Perante a queixa das autoridades ucranianas, a Rússia começou a ser investigada pelo Tribunal Penal Internacional (TPI) pela prática de factos que podem constituir crimes de guerra e crimes contra a humanidade. Esta investigação, a recolha de elementos, de depoimentos, será relevante no futuro para um futuro processo-crime, junto de um Tribunal a constituir, ou até de um Tribunal Ucraniano ou de um Tribunal Russo.
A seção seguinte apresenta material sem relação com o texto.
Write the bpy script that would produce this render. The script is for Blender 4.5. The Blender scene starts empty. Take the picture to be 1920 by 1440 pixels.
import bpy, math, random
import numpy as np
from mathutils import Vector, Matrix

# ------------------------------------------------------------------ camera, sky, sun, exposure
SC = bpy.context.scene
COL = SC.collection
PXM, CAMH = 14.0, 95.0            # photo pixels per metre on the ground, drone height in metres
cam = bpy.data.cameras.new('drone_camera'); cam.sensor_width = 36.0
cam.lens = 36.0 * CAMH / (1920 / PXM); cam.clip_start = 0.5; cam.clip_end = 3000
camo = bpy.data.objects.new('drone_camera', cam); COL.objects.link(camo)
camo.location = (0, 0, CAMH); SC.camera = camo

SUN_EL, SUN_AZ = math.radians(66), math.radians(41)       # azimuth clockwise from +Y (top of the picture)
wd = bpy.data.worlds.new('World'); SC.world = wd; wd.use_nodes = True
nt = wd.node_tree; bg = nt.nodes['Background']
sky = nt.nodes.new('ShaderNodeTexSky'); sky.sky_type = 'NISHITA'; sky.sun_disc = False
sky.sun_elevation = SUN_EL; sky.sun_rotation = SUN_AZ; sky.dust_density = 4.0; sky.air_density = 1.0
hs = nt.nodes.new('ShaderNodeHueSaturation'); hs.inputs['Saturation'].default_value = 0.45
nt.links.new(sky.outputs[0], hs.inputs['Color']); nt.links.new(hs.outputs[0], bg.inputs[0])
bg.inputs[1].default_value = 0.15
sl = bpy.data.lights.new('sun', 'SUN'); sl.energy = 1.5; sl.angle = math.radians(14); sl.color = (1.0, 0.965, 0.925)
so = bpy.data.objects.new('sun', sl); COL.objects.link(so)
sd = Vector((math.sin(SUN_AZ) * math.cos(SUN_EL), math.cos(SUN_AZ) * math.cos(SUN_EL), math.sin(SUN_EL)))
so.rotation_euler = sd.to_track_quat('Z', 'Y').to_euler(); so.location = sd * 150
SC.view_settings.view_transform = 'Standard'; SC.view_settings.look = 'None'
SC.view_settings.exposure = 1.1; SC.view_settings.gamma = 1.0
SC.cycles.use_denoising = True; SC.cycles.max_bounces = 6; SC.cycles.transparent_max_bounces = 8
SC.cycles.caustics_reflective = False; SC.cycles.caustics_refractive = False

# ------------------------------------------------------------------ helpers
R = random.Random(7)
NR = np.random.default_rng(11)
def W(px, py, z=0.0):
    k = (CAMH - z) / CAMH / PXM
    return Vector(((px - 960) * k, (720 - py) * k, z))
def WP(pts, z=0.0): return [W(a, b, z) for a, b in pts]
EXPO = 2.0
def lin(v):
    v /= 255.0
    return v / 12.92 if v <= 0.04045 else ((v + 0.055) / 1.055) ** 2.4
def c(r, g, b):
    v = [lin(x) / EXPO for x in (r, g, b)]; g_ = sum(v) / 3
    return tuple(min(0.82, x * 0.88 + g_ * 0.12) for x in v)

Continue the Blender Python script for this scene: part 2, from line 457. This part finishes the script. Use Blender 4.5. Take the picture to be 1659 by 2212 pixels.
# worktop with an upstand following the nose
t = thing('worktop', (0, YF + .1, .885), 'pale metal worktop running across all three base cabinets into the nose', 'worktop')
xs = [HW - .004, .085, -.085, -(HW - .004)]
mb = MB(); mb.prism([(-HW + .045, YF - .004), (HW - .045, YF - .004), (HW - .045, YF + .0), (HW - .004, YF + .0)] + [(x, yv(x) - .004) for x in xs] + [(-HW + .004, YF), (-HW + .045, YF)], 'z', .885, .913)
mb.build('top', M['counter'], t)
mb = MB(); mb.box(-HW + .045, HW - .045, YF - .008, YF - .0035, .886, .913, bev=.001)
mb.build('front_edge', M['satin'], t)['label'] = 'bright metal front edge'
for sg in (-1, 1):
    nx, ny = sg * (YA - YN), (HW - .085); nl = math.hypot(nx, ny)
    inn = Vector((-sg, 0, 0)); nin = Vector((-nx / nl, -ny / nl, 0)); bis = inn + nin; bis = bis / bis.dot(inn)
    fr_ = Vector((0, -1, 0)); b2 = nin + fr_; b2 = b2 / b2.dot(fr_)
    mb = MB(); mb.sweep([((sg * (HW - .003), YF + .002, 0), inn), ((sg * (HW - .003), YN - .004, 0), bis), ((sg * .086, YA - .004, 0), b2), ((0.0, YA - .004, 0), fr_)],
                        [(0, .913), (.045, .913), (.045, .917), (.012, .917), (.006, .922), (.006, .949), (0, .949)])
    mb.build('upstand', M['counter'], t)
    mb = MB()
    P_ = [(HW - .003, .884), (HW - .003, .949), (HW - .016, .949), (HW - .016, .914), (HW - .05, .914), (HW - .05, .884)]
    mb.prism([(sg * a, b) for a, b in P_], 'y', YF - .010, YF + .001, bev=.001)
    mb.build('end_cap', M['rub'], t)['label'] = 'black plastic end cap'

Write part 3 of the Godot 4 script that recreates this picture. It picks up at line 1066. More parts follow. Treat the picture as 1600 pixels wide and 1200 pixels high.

Tal porque, como referi, o TPI “poderá exercer os seus poderes e funções, nos termos do” indicado “Estatuto, no território de qualquer Estado Parte e, por acordo especial, no território de qualquer outro Estado” (artigo 4º/2 dos Estatutos do TPI)... não sendo nem a Rússia, nem a Ucrânia “Estado parte” por não terem ratificado os Estatutos do TPI, muito embora em 2014 e 2015 a Ucrânia tenha atuado no sentido de o reconhecer. Há que ser realista e objetivo.
Tenho que escolher o que detesto – ou o sonho, que a minha inteligência odeia, ou a ação, que a minha sensibilidade repugna; ou a ação, para que não nasci, ou o sonho, para que ninguém nasceu. Resulta que, como detesto ambos, não escolho nenhum; mas, como hei-de, em certa ocasião, ou sonhar ou agir, misturo uma coisa com outra.
Assim escreveu Fernando Pessoa no “Livro do Desassossego” sob a pena de Bernardo Soares. Creio ficar assim clara a necessidade de separarmos os sonhos da realidade, por muito que esta repugne à nossa sensibilidade.